Given request => Would you copy out the whole listing exactly as given?
┌─ Stored data
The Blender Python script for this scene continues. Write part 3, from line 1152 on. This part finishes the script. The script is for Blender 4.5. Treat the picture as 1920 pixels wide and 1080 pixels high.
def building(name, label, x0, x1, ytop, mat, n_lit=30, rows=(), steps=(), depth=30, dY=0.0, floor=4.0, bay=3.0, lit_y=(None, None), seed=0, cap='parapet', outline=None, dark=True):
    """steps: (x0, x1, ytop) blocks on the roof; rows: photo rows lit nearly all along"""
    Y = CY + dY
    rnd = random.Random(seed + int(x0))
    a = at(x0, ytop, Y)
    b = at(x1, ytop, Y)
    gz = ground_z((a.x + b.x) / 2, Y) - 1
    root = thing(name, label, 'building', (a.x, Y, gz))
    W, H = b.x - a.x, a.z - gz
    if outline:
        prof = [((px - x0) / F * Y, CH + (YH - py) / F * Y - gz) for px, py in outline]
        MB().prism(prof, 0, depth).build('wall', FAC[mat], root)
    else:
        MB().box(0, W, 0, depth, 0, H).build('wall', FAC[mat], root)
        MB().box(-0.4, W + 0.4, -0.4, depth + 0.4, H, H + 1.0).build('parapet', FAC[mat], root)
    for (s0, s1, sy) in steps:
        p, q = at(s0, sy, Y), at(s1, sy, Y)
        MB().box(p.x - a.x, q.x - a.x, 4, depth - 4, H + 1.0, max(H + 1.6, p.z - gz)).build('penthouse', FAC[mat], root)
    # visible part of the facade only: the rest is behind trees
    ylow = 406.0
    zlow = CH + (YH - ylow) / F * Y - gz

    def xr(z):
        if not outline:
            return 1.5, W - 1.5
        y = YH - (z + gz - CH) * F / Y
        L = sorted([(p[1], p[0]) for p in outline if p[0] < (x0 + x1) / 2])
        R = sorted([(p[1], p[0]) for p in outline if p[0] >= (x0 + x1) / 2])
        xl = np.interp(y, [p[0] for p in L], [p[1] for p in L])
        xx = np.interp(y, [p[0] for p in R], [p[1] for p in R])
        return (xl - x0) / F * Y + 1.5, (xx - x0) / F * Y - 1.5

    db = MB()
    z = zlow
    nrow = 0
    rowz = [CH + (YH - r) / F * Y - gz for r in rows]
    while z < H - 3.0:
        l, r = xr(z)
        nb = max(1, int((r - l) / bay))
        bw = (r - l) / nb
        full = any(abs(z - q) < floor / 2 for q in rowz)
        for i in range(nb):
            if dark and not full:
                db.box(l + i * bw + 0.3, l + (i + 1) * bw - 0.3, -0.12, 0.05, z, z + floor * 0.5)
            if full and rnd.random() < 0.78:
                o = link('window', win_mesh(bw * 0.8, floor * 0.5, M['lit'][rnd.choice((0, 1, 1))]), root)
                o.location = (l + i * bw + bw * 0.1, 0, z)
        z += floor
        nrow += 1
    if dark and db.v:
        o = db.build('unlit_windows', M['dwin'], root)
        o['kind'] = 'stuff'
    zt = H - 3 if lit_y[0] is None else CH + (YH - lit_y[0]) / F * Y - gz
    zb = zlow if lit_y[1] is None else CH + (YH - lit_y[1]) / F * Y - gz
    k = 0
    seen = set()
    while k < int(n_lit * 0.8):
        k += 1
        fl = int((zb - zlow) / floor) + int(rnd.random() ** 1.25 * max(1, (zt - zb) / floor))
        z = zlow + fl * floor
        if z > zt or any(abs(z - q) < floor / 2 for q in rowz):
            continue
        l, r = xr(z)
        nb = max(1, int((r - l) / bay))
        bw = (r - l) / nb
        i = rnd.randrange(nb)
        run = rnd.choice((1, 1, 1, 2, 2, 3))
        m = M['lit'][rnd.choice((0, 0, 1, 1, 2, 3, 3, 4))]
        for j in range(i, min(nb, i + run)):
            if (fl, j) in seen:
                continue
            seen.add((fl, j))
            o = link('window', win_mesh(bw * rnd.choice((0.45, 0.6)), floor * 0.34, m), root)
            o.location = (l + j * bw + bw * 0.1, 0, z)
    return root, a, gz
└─
Finished task =>
The Blender Python script for this scene continues. Write part 3, from line 1152 on. This part finishes the script. The script is for Blender 4.5. Treat the picture as 1920 pixels wide and 1080 pixels high.
def building(name, label, x0, x1, ytop, mat, n_lit=30, rows=(), steps=(), depth=30, dY=0.0, floor=4.0, bay=3.0, lit_y=(None, None), seed=0, cap='parapet', outline=None, dark=True):
    """steps: (x0, x1, ytop) blocks on the roof; rows: photo rows lit nearly all along"""
    Y = CY + dY
    rnd = random.Random(seed + int(x0))
    a = at(x0, ytop, Y)
    b = at(x1, ytop, Y)
    gz = ground_z((a.x + b.x) / 2, Y) - 1
    root = thing(name, label, 'building', (a.x, Y, gz))
    W, H = b.x - a.x, a.z - gz
    if outline:
        prof = [((px - x0) / F * Y, CH + (YH - py) / F * Y - gz) for px, py in outline]
        MB().prism(prof, 0, depth).build('wall', FAC[mat], root)
    else:
        MB().box(0, W, 0, depth, 0, H).build('wall', FAC[mat], root)
        MB().box(-0.4, W + 0.4, -0.4, depth + 0.4, H, H + 1.0).build('parapet', FAC[mat], root)
    for (s0, s1, sy) in steps:
        p, q = at(s0, sy, Y), at(s1, sy, Y)
        MB().box(p.x - a.x, q.x - a.x, 4, depth - 4, H + 1.0, max(H + 1.6, p.z - gz)).build('penthouse', FAC[mat], root)
    # visible part of the facade only: the rest is behind trees
    ylow = 406.0
    zlow = CH + (YH - ylow) / F * Y - gz

    def xr(z):
        if not outline:
            return 1.5, W - 1.5
        y = YH - (z + gz - CH) * F / Y
        L = sorted([(p[1], p[0]) for p in outline if p[0] < (x0 + x1) / 2])
        R = sorted([(p[1], p[0]) for p in outline if p[0] >= (x0 + x1) / 2])
        xl = np.interp(y, [p[0] for p in L], [p[1] for p in L])
        xx = np.interp(y, [p[0] for p in R], [p[1] for p in R])
        return (xl - x0) / F * Y + 1.5, (xx - x0) / F * Y - 1.5

    db = MB()
    z = zlow
    nrow = 0
    rowz = [CH + (YH - r) / F * Y - gz for r in rows]
    while z < H - 3.0:
        l, r = xr(z)
        nb = max(1, int((r - l) / bay))
        bw = (r - l) / nb
        full = any(abs(z - q) < floor / 2 for q in rowz)
        for i in range(nb):
            if dark and not full:
                db.box(l + i * bw + 0.3, l + (i + 1) * bw - 0.3, -0.12, 0.05, z, z + floor * 0.5)
            if full and rnd.random() < 0.78:
                o = link('window', win_mesh(bw * 0.8, floor * 0.5, M['lit'][rnd.choice((0, 1, 1))]), root)
                o.location = (l + i * bw + bw * 0.1, 0, z)
        z += floor
        nrow += 1
    if dark and db.v:
        o = db.build('unlit_windows', M['dwin'], root)
        o['kind'] = 'stuff'
    zt = H - 3 if lit_y[0] is None else CH + (YH - lit_y[0]) / F * Y - gz
    zb = zlow if lit_y[1] is None else CH + (YH - lit_y[1]) / F * Y - gz
    k = 0
    seen = set()
    while k < int(n_lit * 0.8):
        k += 1
        fl = int((zb - zlow) / floor) + int(rnd.random() ** 1.25 * max(1, (zt - zb) / floor))
        z = zlow + fl * floor
        if z > zt or any(abs(z - q) < floor / 2 for q in rowz):
            continue
        l, r = xr(z)
        nb = max(1, int((r - l) / bay))
        bw = (r - l) / nb
        i = rnd.randrange(nb)
        run = rnd.choice((1, 1, 1, 2, 2, 3))
        m = M['lit'][rnd.choice((0, 0, 1, 1, 2, 3, 3, 4))]
        for j in range(i, min(nb, i + run)):
            if (fl, j) in seen:
                continue
            seen.add((fl, j))
            o = link('window', win_mesh(bw * rnd.choice((0.45, 0.6)), floor * 0.34, m), root)
            o.location = (l + j * bw + bw * 0.1, 0, z)
    return root, a, gz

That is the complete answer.